Para uma economia crescer, é preciso ter água limpa e ar para respirar. Mas, para desenvolver a China, também são necessários investimentos fora do país.

“Especialmente num mundo aberto como o que vivemos hoje. Nas últimas décadas, fizemos a transição de um país socialista para uma economia de mercado. Não podemos apenas depender de nossos próprios recursos para desenvolver nossa economia”.

Contudo, para Yonglong Lu, antes de se tomar uma decisão sobre qualquer investimento estrangeiro, o impacto socioambiental tem que entrar na conta final.

Para economias emergentes como a chinesa e a brasileira, as mudanças climáticas são apenas uma das questões ligadas ao desenvolvimento. “Temos que reduzir as emissões, ao mesmo tempo, que é preciso criar empregos. Sem oportunidades de emprego, como melhorar a vida das pessoas?”, questiona.

Compromissos

“O que precisamos é desenvolver novas tecnologias e políticas de incentivo para utilizar o CO2. Não é apenas perguntar se a China pode se descarbonizar ou não, a questão é como utilizar todo esse carbono”.

O país segue rumo a uma transição energética do uso de carvão para conversão a outras tecnologias. O chamado Plano Global de Mudanças Climáticas pretende, até 2020, promover uma reestruturação industrial, como a melhoria da qualidade do ar, do solo e da água, assim como para a restauração vegetal.
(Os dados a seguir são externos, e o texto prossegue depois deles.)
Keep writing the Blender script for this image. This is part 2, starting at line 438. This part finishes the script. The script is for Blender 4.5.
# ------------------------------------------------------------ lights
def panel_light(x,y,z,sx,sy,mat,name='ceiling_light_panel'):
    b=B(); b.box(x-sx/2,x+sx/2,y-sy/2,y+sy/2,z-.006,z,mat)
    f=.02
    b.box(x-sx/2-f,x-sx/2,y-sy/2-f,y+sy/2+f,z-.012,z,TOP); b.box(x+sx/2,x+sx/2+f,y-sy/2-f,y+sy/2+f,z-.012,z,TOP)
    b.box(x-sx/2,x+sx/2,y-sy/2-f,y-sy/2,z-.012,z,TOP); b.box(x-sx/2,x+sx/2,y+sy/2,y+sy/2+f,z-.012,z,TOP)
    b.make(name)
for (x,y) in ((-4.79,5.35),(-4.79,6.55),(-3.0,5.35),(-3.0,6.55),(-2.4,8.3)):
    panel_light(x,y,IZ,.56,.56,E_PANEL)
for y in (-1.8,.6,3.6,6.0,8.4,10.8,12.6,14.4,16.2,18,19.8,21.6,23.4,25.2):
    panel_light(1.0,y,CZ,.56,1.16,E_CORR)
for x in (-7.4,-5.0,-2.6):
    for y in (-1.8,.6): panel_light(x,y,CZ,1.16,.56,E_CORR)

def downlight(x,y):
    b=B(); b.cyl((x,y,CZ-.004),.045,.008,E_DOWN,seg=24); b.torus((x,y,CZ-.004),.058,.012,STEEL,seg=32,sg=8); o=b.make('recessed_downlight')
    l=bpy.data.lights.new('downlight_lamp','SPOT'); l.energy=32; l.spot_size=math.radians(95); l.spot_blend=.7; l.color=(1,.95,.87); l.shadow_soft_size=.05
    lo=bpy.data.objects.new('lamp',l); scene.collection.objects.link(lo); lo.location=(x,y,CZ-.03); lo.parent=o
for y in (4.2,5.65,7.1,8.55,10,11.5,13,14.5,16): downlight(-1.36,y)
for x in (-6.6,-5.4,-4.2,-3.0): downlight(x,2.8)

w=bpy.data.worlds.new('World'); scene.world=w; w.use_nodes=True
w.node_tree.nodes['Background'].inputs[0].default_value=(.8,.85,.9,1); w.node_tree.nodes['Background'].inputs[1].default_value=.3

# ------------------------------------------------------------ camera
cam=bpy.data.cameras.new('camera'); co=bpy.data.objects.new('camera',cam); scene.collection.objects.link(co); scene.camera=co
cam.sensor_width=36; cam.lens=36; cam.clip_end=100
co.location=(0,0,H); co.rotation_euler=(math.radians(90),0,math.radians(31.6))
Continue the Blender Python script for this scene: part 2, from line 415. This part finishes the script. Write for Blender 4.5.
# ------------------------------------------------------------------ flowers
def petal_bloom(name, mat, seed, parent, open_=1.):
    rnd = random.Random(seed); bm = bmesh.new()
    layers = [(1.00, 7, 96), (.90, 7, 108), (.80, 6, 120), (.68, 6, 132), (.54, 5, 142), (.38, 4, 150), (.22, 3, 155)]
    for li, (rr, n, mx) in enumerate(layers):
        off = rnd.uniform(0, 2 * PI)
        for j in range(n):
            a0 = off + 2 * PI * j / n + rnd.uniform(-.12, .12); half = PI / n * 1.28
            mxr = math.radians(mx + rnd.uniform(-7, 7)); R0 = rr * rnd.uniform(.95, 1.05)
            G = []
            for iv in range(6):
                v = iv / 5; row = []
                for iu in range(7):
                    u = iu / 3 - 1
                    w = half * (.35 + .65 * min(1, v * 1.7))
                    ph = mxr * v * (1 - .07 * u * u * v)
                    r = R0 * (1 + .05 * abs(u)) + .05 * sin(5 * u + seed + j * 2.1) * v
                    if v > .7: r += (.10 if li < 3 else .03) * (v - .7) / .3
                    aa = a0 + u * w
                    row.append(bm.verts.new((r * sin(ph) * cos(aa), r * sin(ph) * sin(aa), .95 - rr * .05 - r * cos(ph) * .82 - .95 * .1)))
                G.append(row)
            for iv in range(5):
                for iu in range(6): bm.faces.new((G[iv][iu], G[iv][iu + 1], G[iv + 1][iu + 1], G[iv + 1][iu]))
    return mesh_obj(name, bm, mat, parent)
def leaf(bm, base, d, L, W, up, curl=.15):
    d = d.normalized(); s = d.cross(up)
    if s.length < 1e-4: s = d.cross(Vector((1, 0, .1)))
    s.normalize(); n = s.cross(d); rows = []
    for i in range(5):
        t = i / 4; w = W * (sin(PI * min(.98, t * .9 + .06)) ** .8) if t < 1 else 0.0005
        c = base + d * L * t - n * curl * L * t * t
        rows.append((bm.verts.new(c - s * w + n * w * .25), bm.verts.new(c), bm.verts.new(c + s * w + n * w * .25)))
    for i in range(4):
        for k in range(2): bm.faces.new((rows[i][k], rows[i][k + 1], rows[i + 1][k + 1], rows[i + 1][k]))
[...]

Será uma mescla de investimentos públicos e privados e haverá também colaborações internacionais.

“Temos ainda que promover uma transformação no nosso processo produtivo para que seja de menos carbono”.

Como tentativa de despontar sua liderança, os chineses propuseram um novo conceito: o de civilização ecológica.

“É um conceito novo de como alcançar a harmonia entre economia e ambiente, entre homem e natureza”, resume Yonglong Lu. “Precisamos estimar o valor do nosso capital natural. Os tomadores de decisão devem prestar atenção ao capital natural, este deve ser um importante critério”, disse.